The projects involving Tk 148.95 crore that the government took up have failed to revive the silk sector in a decade.
The authorities have already spent Tk 103.01 crore, as Sericulture Development Board data show, but the projects have hardly worked to revive the industry.
The production of silk yarn, used in luxurious, traditional clothing such as sari, punjabi and shawl, decreased in the past financial year compared with the production of the 2015 financial year.
The board could produce only 1,134 kilograms of yarn from 149 tonnes of cocoons in the 2024 financial year.
But, it produced 1,229 kilograms of yarn from 123 tonnes of cocoons in the 2015 financial year, the board’s annual reports show.
Official data show that the agency has taken five projects involving Tk 148.95 crore since 2013 to expand and develop of the silk industry.
Bangladesh has a demand for 400 tonnes of yarn a year and about 90 per cent of the demand is met with import.
Only one project, Integrated Plan for Expansion and Development of Sericulture in Bangladesh (2nd Phase), involving Tk 49.73 crore is now under way.
The three-year project, scheduled to end in June 2024, has, however, made a 46 per cent progress so far. A proposal for a two-year extension of the project has already been sent to the ministry, officials said.
The project had a target of producing 55 tonnes of yarn from 782 tonnes of cocoons.
The area for mulberry farming under the board has also decreased to 137.61 acres in the 2024 financial year from 148.5 acres in the 2015 financial year, the latest annual report shows.
Md Liakat Ali, the president of Bangladesh Silk Industry Owners’ Asscoaition, has claimed that yarn production has decreased because of fund mismanagement and misappropriation.
He has said that they urged the authorities stop the government’s absolute control of cocoon and silk yarn production.
Liakat said that 70 private silk factories in the Rajshahi BSCIC area, out of 76, had been closed for years for lack of silk yarn.
‘When neighboring countries continuously progress in the silk sector, why do we lag behind?’ said Ahmed Shafi Uddin, president of the Rajshahi district unit of Shushashoner Jonno Nagorik.
Raw silk yarn production has increased to 38,913 tonnes in India, as Central Silk Board of India web site says, in the 2024 financial year from 31,906 tonnes in the 2018 financial year.
The Bangladesh Sericulture Development Board director general Md Anwar Hussain could not be reached for comments despite repeated attempts.
The director (administration and extension) Mohammad Emdadul Bari put the decrease in production down to human resource crunch.
Md Kamruzzaman, a former deputy chief accounts officer of the board, however, blamed corruption and irregularities in the board for the sorry state of the silk sector.

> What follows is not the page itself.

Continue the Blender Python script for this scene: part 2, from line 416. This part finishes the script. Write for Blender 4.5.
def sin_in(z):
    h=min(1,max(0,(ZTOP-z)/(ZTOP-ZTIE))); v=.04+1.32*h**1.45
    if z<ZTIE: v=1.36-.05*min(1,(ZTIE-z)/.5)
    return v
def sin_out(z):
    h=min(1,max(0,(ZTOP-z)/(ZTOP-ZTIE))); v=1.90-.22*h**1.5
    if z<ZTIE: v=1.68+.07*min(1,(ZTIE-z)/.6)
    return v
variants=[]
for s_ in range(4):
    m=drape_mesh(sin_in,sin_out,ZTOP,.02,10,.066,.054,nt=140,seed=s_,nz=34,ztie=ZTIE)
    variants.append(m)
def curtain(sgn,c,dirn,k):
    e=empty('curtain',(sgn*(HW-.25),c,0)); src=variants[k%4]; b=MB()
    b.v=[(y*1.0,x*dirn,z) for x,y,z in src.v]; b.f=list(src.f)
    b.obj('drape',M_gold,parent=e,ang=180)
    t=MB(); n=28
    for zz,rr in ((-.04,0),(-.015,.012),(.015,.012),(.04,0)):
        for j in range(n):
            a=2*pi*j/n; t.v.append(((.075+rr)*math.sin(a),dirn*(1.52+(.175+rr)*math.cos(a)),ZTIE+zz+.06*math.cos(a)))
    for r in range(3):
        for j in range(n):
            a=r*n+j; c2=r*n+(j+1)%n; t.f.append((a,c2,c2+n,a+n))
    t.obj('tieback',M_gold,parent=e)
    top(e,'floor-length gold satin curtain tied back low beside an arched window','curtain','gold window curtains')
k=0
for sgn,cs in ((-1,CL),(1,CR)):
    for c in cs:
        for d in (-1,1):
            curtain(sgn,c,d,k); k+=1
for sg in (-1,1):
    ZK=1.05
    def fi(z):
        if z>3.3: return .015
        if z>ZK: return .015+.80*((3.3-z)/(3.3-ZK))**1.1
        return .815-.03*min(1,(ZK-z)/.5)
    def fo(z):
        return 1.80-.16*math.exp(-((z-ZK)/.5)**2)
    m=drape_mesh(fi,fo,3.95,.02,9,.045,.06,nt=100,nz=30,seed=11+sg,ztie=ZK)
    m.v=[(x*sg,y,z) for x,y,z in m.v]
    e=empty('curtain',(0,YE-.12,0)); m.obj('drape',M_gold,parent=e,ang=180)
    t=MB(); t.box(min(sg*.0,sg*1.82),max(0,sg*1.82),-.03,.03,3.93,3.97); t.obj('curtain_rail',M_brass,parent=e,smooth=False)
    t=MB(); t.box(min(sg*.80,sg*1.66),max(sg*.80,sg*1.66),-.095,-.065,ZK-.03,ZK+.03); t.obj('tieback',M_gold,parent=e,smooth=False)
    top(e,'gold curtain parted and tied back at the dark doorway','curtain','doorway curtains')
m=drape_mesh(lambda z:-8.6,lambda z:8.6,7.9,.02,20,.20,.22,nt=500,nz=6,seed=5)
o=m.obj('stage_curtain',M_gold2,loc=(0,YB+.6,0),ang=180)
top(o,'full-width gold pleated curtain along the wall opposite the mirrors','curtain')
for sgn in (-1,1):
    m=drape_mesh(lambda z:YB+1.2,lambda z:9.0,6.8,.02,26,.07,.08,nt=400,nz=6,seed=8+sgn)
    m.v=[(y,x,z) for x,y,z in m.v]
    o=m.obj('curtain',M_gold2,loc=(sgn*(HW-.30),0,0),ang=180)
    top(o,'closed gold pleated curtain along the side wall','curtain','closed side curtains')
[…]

He alleged that 90 per cent of the information in the board’s annual report was ‘doctored’, noting that the officials come up with fabricated data to show an increased production.
Aminuzzaman Md Saleh Reza, a professor of zoology in the University of Rajshahi, said that despite enormous potential, the silk sector is on the verge of extinction, mostly because of flawed policies and lack of proper planning and implementation.
‘We tend to think that silk is a non-profit sector. As we cannot get over it, we do not try hard to revive the industry,’ he added.
He also blamed delay in fund release, lack of skilled human resources, adequate research, and coordination for the failure of project implementation.